_Task goal_. Give the number of lines in the data that hold the word "pixels", and nothing else.

Stored records:
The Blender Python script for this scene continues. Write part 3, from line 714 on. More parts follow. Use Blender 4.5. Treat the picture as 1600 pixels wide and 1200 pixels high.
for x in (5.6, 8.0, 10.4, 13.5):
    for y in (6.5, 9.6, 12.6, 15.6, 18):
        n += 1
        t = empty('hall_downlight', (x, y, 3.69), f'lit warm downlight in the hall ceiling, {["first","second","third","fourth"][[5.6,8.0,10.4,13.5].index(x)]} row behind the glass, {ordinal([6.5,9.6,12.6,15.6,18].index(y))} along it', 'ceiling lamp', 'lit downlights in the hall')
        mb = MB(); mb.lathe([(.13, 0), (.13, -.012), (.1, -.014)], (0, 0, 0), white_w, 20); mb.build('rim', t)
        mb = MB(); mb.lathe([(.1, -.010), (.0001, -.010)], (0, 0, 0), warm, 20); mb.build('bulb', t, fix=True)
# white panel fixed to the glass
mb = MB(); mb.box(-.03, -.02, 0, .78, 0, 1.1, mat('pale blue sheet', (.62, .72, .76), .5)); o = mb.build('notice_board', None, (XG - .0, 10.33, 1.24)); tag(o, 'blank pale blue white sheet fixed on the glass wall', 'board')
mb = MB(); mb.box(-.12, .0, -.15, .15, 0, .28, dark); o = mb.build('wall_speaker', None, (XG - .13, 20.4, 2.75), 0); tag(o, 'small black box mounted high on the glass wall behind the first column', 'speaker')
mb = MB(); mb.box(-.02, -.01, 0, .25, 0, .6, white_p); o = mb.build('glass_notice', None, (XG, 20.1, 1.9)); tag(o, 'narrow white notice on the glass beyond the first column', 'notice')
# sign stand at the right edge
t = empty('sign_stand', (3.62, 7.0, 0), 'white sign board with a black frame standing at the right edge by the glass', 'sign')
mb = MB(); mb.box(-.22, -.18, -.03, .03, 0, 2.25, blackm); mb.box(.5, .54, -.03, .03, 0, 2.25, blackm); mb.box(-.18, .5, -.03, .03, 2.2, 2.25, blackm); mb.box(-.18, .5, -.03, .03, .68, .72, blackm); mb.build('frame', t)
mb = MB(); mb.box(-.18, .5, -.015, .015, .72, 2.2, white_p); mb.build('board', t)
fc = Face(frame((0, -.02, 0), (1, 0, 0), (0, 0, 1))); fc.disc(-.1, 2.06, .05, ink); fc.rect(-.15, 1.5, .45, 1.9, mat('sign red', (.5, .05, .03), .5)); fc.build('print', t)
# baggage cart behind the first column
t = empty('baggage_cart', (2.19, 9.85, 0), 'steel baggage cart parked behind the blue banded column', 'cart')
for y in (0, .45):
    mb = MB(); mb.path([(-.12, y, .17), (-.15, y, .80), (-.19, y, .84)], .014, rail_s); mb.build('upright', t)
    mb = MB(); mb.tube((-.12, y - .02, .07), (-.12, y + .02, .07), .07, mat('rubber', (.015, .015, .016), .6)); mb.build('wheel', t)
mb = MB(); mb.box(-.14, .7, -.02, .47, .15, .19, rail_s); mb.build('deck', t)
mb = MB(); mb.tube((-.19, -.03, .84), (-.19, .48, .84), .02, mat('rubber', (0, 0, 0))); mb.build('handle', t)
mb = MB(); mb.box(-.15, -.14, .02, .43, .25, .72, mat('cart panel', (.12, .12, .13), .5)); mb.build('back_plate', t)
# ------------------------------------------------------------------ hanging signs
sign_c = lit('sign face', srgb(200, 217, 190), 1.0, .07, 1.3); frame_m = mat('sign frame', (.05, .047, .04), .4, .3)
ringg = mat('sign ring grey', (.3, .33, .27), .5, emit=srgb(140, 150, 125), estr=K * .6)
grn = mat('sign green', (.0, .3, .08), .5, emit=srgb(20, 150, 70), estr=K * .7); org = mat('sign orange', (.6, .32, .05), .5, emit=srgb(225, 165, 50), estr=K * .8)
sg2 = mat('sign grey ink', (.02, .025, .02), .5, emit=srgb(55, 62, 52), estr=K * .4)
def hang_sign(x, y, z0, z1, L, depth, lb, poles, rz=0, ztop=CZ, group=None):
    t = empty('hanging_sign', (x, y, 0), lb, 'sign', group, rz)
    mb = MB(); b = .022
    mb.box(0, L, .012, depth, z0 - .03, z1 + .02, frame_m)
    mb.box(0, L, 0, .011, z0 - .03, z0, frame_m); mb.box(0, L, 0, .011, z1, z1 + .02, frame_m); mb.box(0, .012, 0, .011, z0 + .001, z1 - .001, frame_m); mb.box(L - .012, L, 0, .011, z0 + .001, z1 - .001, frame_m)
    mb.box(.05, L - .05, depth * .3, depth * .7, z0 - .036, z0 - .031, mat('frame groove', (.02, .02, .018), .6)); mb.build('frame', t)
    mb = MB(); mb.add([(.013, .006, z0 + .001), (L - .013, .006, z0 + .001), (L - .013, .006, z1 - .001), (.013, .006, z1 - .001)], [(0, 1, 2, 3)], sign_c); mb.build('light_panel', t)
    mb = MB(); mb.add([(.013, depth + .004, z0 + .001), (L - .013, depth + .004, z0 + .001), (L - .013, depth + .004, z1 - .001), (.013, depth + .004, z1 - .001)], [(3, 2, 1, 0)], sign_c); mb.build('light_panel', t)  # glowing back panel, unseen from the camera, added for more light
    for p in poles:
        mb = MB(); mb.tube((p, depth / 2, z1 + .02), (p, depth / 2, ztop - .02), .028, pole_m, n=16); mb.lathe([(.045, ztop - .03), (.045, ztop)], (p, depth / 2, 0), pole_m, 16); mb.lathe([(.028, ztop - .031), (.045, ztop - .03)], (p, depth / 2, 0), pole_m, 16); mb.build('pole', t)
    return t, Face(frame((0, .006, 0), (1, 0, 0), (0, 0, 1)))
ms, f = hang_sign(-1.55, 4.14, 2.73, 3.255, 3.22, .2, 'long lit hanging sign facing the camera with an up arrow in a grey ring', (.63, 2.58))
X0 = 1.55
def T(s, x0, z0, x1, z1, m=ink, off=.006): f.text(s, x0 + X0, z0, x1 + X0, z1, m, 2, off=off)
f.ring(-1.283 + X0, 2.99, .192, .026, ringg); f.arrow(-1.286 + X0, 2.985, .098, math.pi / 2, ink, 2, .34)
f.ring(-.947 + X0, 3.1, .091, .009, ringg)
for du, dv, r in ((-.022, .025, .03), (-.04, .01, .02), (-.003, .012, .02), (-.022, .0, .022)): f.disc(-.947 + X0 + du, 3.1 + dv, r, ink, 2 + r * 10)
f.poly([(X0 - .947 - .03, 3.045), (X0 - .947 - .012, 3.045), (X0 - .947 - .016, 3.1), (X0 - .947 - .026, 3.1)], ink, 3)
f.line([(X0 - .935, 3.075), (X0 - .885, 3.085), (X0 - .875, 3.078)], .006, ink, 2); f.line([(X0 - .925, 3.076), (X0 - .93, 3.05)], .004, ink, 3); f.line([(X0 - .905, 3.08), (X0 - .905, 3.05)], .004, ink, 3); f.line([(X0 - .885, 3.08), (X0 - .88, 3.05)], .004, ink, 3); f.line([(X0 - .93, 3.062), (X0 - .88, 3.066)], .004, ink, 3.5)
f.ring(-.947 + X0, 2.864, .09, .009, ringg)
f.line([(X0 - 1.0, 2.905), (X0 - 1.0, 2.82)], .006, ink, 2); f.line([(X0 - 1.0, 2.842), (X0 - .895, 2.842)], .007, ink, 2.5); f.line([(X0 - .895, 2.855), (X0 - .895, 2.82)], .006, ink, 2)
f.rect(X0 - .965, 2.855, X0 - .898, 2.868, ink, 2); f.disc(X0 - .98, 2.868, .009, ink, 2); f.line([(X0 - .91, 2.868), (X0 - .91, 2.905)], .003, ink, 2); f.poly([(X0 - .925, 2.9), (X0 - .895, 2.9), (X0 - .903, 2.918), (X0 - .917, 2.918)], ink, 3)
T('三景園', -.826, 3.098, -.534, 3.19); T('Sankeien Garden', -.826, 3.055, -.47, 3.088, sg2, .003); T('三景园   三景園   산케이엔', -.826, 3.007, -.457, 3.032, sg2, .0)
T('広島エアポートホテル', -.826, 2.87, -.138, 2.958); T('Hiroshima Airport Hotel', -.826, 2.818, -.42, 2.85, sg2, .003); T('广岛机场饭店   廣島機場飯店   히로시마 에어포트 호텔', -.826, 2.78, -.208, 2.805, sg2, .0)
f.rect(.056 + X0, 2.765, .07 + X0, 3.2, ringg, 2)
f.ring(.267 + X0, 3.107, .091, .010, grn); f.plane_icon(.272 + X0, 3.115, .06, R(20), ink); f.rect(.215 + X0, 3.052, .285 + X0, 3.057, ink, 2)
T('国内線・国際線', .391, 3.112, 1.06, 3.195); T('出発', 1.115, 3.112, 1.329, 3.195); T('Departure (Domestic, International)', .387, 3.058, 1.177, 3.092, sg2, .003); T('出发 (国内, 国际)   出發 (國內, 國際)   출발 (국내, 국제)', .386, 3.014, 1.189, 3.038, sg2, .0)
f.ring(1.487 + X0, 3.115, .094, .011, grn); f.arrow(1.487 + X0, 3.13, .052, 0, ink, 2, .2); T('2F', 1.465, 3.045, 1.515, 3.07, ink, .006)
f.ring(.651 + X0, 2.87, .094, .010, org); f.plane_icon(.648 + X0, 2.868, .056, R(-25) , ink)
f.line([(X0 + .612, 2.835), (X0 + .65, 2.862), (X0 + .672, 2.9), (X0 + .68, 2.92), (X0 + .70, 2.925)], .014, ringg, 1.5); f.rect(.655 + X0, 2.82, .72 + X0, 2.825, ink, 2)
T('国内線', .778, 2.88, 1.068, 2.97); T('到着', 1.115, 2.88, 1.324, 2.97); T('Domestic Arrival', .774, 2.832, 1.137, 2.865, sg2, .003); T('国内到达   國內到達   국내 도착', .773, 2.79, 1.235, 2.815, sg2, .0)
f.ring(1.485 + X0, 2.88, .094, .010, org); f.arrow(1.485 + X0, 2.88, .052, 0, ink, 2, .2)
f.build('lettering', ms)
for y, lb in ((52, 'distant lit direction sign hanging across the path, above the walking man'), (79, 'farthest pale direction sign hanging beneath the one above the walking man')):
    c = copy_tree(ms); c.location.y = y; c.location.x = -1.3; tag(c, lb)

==

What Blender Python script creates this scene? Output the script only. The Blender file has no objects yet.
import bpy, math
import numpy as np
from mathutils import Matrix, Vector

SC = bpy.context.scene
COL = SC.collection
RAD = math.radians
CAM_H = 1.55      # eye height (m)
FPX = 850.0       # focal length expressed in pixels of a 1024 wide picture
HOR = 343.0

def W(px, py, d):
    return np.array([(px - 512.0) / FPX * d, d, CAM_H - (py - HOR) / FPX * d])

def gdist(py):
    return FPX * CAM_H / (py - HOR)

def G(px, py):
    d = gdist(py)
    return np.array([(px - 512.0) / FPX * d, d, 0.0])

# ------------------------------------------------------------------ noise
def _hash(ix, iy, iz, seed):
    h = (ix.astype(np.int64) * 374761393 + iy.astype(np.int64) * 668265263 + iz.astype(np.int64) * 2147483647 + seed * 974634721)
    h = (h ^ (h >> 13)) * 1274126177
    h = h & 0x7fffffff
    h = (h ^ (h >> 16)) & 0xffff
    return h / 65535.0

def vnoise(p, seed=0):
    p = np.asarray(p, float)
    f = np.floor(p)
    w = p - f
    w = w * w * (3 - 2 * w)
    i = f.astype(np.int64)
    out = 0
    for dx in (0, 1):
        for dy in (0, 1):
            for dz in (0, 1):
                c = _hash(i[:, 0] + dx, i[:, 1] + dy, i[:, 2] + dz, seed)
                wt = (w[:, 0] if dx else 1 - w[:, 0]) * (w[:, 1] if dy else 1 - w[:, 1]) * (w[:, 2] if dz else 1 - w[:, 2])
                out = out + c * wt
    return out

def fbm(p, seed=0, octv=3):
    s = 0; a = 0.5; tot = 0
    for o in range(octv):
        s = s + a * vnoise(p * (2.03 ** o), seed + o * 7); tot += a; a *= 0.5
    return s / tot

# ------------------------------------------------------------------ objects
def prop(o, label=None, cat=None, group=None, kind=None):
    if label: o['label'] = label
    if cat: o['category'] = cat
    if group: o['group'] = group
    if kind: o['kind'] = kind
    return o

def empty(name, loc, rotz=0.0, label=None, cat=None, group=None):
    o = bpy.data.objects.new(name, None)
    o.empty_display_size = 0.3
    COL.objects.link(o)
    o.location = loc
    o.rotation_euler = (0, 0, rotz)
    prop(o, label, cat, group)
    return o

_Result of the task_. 2